- [Data extract]:
* Start *

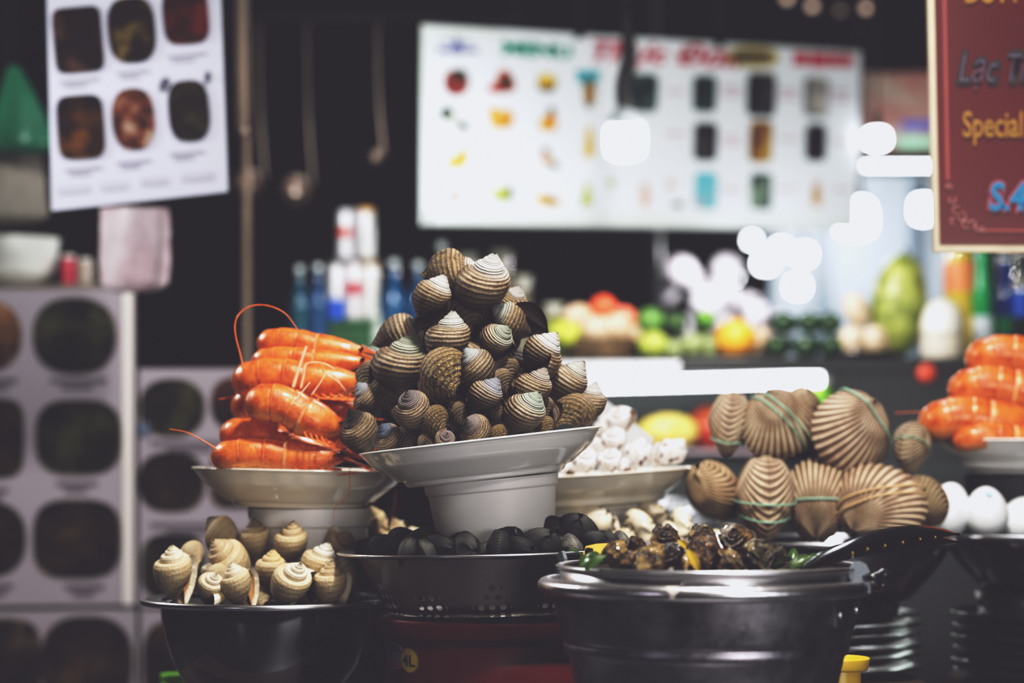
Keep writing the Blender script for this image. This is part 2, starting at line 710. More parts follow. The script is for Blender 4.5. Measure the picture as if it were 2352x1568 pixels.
# apex, body, width (crop px), flag, spin, spire colour, fuzz, extra depth px, label
PILE = [
    ((1035, 190), (800, 222), 310, 1, 200, PALE, .75, 60, 'large tan whelk lying sideways at the very top back of the pile'),
    ((1105, 130), (1040, 345), 385, 1, 160, PALE, .15, 0, 'biggest banded whelk with pale pointed spire at top right of the pile'),
    ((745, 258), (645, 430), 300, 1, 40, PALE, .5, 0, 'brown whelk with pinkish white spire at top left of the pile'),
    ((820, 490), (800, 720), 305, 1, 170, (0.66, 0.66, 0.60), .1, 0, 'upright striped whelk with tall grey spire in the middle below the top three'),
    ((690, 590), (435, 690), 300, 1, 150, GREEN, .25, 20, 'dark reddish brown whelk at upper left pointing to the right'),
    ((1112, 470), (1310, 585), 290, 1, -30, (0.45, 0.47, 0.43), .6, 20, 'fuzzy tan whelk at upper right with wavy open lip'),
    ((1285, 345), (1235, 440), 190, 1, 180, GREY, .9, 70, 'small fuzzy brown whelk half hidden behind the biggest one'),
    ((1190, 640), (1095, 735), 255, 1, 30, GREEN, .1, 0, 'greenish whelk with smooth round spire right of the centre'),
    ((700, 800), (785, 940), 330, -1, 160, GREY, 1.0, -10, 'central whelk covered in thick tan fuzz with no spire showing'),
    ((915, 775), (1030, 915), 245, 1, 170, (0.58, 0.61, 0.60), .1, 0, 'whelk with pale bluish spire leaning left at the pile centre'),
    ((500, 715), (450, 920), 345, 1, 170, GREEN, .1, 0, 'wide dark banded whelk on the left with light ridges'),
    ((1530, 690), (1410, 840), 295, 1, -60, PALE, .3, 0, 'whelk with pale knobbed spire sticking out on the right side'),
    ((1755, 858), (1625, 1030), 265, 1, 160, (0.60, 0.58, 0.52), .05, 0, 'sharp spired grey striped whelk leaning right beside the rim'),
    ((1460, 940), (1390, 1075), 240, 1, 150, (0.55, 0.47, 0.42), .3, 0, 'reddish brown whelk with small grey spire on the lower right'),
    ((1128, 990), (1020, 1145), 255, 1, 10, (0.40, 0.40, 0.46), .1, 0, 'whelk with dark blue banded spire low in the middle'),
    ((1770, 1150), (1685, 1245), 275, -1, 120, GREY, .75, 0, 'rough brown whelk resting on the right end of the plate rim'),
    ((1845, 1000), (1795, 1185), 235, 1, 170, PALE, .25, 40, 'reddish whelk with pinkish spire at the far right edge of the pile'),
    ((1405, 1122), (1310, 1270), 300, 1, 60, (0.50, 0.55, 0.46), .0, -10, 'grey green whelk on the plate rim with a smooth domed tip'),
    ((940, 1285), (1010, 1345), 210, 1, 150, (0.36, 0.31, 0.29), .1, 0, 'small dull brown whelk just above the middle of the rim'),
    ((775, 1380), (765, 1425), 150, 1, 100, (0.38, 0.30, 0.30), .0, 0, 'tiny dark whelk seen from its tip at the bottom of the pile'),
    ((505, 1100), (545, 1205), 245, 1, 170, (0.28, 0.24, 0.24), .2, 0, 'whelk with worn dark purple tip in the lower left of the pile'),
    ((150, 1035), (230, 1130), 200, 1, 160, (0.45, 0.46, 0.50), .1, 20, 'whelk with glossy purple grey tip at the left edge'),
    ((318, 1330), (370, 1410), 195, 1, 160, BLUE, .0, 0, 'bluish black whelk at the lower left just above the rim'),
    ((100, 1240), (170, 1365), 255, 1, 160, (0.05, 0.045, 0.04), .3, 10, 'almost black whelk at the lower left corner of the pile'),
    ((290, 960), (345, 1075), 225, -1, 200, GREY, .6, 15, 'shadowed brown whelk under the wide dark banded one'),
    ((300, 880), (245, 960), 200, -1, 160, GREEN, .2, 40, 'brown striped whelk at the left edge next to the prawns'),
    ((1140, 930), (1190, 1015), 190, -1, 30, PURP, .2, 25, 'dark whelk with pink notched lip right of the centre'),
    ((1470, 1130), (1490, 1215), 180, -1, -10, GREY, .3, 25, 'whelk with an open white edged mouth near the lower right'),
    ((660, 1210), (720, 1280), 205, -1, 160, GREY, .8, 15, 'fuzzy brown whelk in shadow below the central fuzzy one'),
    ((1130, 1330), (1160, 1385), 140, -1, 160, GREY, 1.0, 10, 'small tan whelk wedged at the rim left of the grey green one'),
    ((1470, 1270), (1492, 1325), 140, -1, 160, GREY, 1.0, 10, 'small yellowish whelk wedged at the rim right of the grey green one'),
    ((620, 1385), (655, 1435), 150, -1, 160, PURP, .1, 15, 'brown striped whelk low in shadow left of the tiny one'),
    ((1120, 1150), (1155, 1210), 165, -1, 20, (0.5, 0.42, 0.3), .5, 30, 'tan whelk tucked behind the one with the blue spire'),
    ((480, 1330), (520, 1400), 190, -1, 150, PURP, .1, 40, 'dark whelk in deep shadow right of the bluish black one'),
    ((860, 1180), (890, 1240), 190, -1, 150, PURP, .1, 50, 'dark whelk deep in the gap under the central fuzzy one'),
    ((1180, 850), (1210, 930), 200, -1, 150, (0.4, 0.34, 0.22), .2, 50, 'shadowed brown whelk behind the greenish one right of centre'),
]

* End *

- [Your instructions]: Quote the data exactly, leaving every image out of the copy.

- [Task output]:
Keep writing the Blender script for this image. This is part 2, starting at line 710. More parts follow. The script is for Blender 4.5. Measure the picture as if it were 2352x1568 pixels.
# apex, body, width (crop px), flag, spin, spire colour, fuzz, extra depth px, label
PILE = [
    ((1035, 190), (800, 222), 310, 1, 200, PALE, .75, 60, 'large tan whelk lying sideways at the very top back of the pile'),
    ((1105, 130), (1040, 345), 385, 1, 160, PALE, .15, 0, 'biggest banded whelk with pale pointed spire at top right of the pile'),
    ((745, 258), (645, 430), 300, 1, 40, PALE, .5, 0, 'brown whelk with pinkish white spire at top left of the pile'),
    ((820, 490), (800, 720), 305, 1, 170, (0.66, 0.66, 0.60), .1, 0, 'upright striped whelk with tall grey spire in the middle below the top three'),
    ((690, 590), (435, 690), 300, 1, 150, GREEN, .25, 20, 'dark reddish brown whelk at upper left pointing to the right'),
    ((1112, 470), (1310, 585), 290, 1, -30, (0.45, 0.47, 0.43), .6, 20, 'fuzzy tan whelk at upper right with wavy open lip'),
    ((1285, 345), (1235, 440), 190, 1, 180, GREY, .9, 70, 'small fuzzy brown whelk half hidden behind the biggest one'),
    ((1190, 640), (1095, 735), 255, 1, 30, GREEN, .1, 0, 'greenish whelk with smooth round spire right of the centre'),
    ((700, 800), (785, 940), 330, -1, 160, GREY, 1.0, -10, 'central whelk covered in thick tan fuzz with no spire showing'),
    ((915, 775), (1030, 915), 245, 1, 170, (0.58, 0.61, 0.60), .1, 0, 'whelk with pale bluish spire leaning left at the pile centre'),
    ((500, 715), (450, 920), 345, 1, 170, GREEN, .1, 0, 'wide dark banded whelk on the left with light ridges'),
    ((1530, 690), (1410, 840), 295, 1, -60, PALE, .3, 0, 'whelk with pale knobbed spire sticking out on the right side'),
    ((1755, 858), (1625, 1030), 265, 1, 160, (0.60, 0.58, 0.52), .05, 0, 'sharp spired grey striped whelk leaning right beside the rim'),
    ((1460, 940), (1390, 1075), 240, 1, 150, (0.55, 0.47, 0.42), .3, 0, 'reddish brown whelk with small grey spire on the lower right'),
    ((1128, 990), (1020, 1145), 255, 1, 10, (0.40, 0.40, 0.46), .1, 0, 'whelk with dark blue banded spire low in the middle'),
    ((1770, 1150), (1685, 1245), 275, -1, 120, GREY, .75, 0, 'rough brown whelk resting on the right end of the plate rim'),
    ((1845, 1000), (1795, 1185), 235, 1, 170, PALE, .25, 40, 'reddish whelk with pinkish spire at the far right edge of the pile'),
    ((1405, 1122), (1310, 1270), 300, 1, 60, (0.50, 0.55, 0.46), .0, -10, 'grey green whelk on the plate rim with a smooth domed tip'),
    ((940, 1285), (1010, 1345), 210, 1, 150, (0.36, 0.31, 0.29), .1, 0, 'small dull brown whelk just above the middle of the rim'),
    ((775, 1380), (765, 1425), 150, 1, 100, (0.38, 0.30, 0.30), .0, 0, 'tiny dark whelk seen from its tip at the bottom of the pile'),
    ((505, 1100), (545, 1205), 245, 1, 170, (0.28, 0.24, 0.24), .2, 0, 'whelk with worn dark purple tip in the lower left of the pile'),
    ((150, 1035), (230, 1130), 200, 1, 160, (0.45, 0.46, 0.50), .1, 20, 'whelk with glossy purple grey tip at the left edge'),
    ((318, 1330), (370, 1410), 195, 1, 160, BLUE, .0, 0, 'bluish black whelk at the lower left just above the rim'),
    ((100, 1240), (170, 1365), 255, 1, 160, (0.05, 0.045, 0.04), .3, 10, 'almost black whelk at the lower left corner of the pile'),
    ((290, 960), (345, 1075), 225, -1, 200, GREY, .6, 15, 'shadowed brown whelk under the wide dark banded one'),
    ((300, 880), (245, 960), 200, -1, 160, GREEN, .2, 40, 'brown striped whelk at the left edge next to the prawns'),
    ((1140, 930), (1190, 1015), 190, -1, 30, PURP, .2, 25, 'dark whelk with pink notched lip right of the centre'),
    ((1470, 1130), (1490, 1215), 180, -1, -10, GREY, .3, 25, 'whelk with an open white edged mouth near the lower right'),
    ((660, 1210), (720, 1280), 205, -1, 160, GREY, .8, 15, 'fuzzy brown whelk in shadow below the central fuzzy one'),
    ((1130, 1330), (1160, 1385), 140, -1, 160, GREY, 1.0, 10, 'small tan whelk wedged at the rim left of the grey green one'),
    ((1470, 1270), (1492, 1325), 140, -1, 160, GREY, 1.0, 10, 'small yellowish whelk wedged at the rim right of the grey green one'),
    ((620, 1385), (655, 1435), 150, -1, 160, PURP, .1, 15, 'brown striped whelk low in shadow left of the tiny one'),
    ((1120, 1150), (1155, 1210), 165, -1, 20, (0.5, 0.42, 0.3), .5, 30, 'tan whelk tucked behind the one with the blue spire'),
    ((480, 1330), (520, 1400), 190, -1, 150, PURP, .1, 40, 'dark whelk in deep shadow right of the bluish black one'),
    ((860, 1180), (890, 1240), 190, -1, 150, PURP, .1, 50, 'dark whelk deep in the gap under the central fuzzy one'),
    ((1180, 850), (1210, 930), 200, -1, 150, (0.4, 0.34, 0.22), .2, 50, 'shadowed brown whelk behind the greenish one right of centre'),
]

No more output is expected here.